LS: Quanto è importante il rapporto e il confronto con gli altri autori?

MC: Tanto. Sono sempre alla ricerca del confronto e grazie a “Le danze del tempo” mi sto avvicinando a nuove esperienze.

LS: Il processo di scrittura, oltre a inglobare, quasi inconsciamente, motivi autobiografici, si configura come la ripresa di temi e tecniche già utilizzate precedentemente da altri scrittori. C’è spesso, dietro certe scene o certe immagini che vengono evocate, riferimenti alla letteratura colta quasi da far pensare che l’autore abbia impiegato il pastiche riprendendo una materia nota e celebre, rivisitandola, adattandola e riscrivendola secondo la propria prospettiva e i propri intendimenti. Che cosa ne pensi di questa componente intertestuale caratteristica del testo letterario?

MC: Verissimo e aggiungo, non potrebbe essere altrimenti. Anzi, in me è ancora più palese visto che leggo tantissimo. Se guardo al mio primo libro Il canto della cecità, aveva un linguaggio simile a quello di D’Annunzio, Tolstoj e Dostoievskij perché amavo quegli scrittori. Ho cominciato a scrivere Le danze del tempo nel 2006, cioè, quando da D’Annunzio passo a Borges e poi a Marinetti e poi a Pasolini e Bernard. Il risultato?
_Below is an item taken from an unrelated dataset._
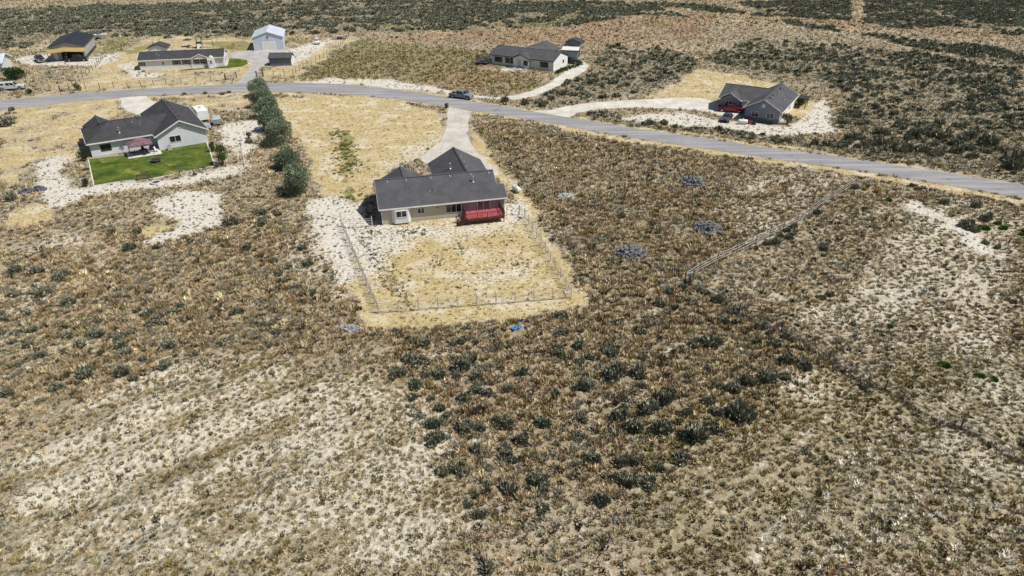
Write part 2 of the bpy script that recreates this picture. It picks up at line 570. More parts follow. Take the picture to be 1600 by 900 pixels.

Molti si sono accorti che i primi due capitoli del libro sono scritti in un modo, dal terzo alla fine, lo stile cambia completamente.

LS: Hai in cantiere nuovi lavori e progetti per il futuro? Puoi anticiparci qualcosa?

MC: Sì. Sto scrivendo una terza opera. Dovrebbe chiamarsi Iride o Nell’ora della morte. Sarà un libro sul delirio, sul non senso, ma soprattutto svilupperà una tematica a me cara: l’immanenza. Sarà sempre una fiaba, scritta in maniera semplice e diretta. Non si spaventi chi legge queste parole, sfrutto la filosofia solo come tramite, l’argomento da me trattato viene sempre nascosto dietro la trama. Nel caso de Le danze del tempo, il filo conduttore è l’entropia. Ed in fondo credo che questo sia il compito della letteratura, rendere fruibile a tutti, anche a chi ignora certe cose, eventi che ci sembrano lontani. In poche parole: la vita nella sua molteplicità.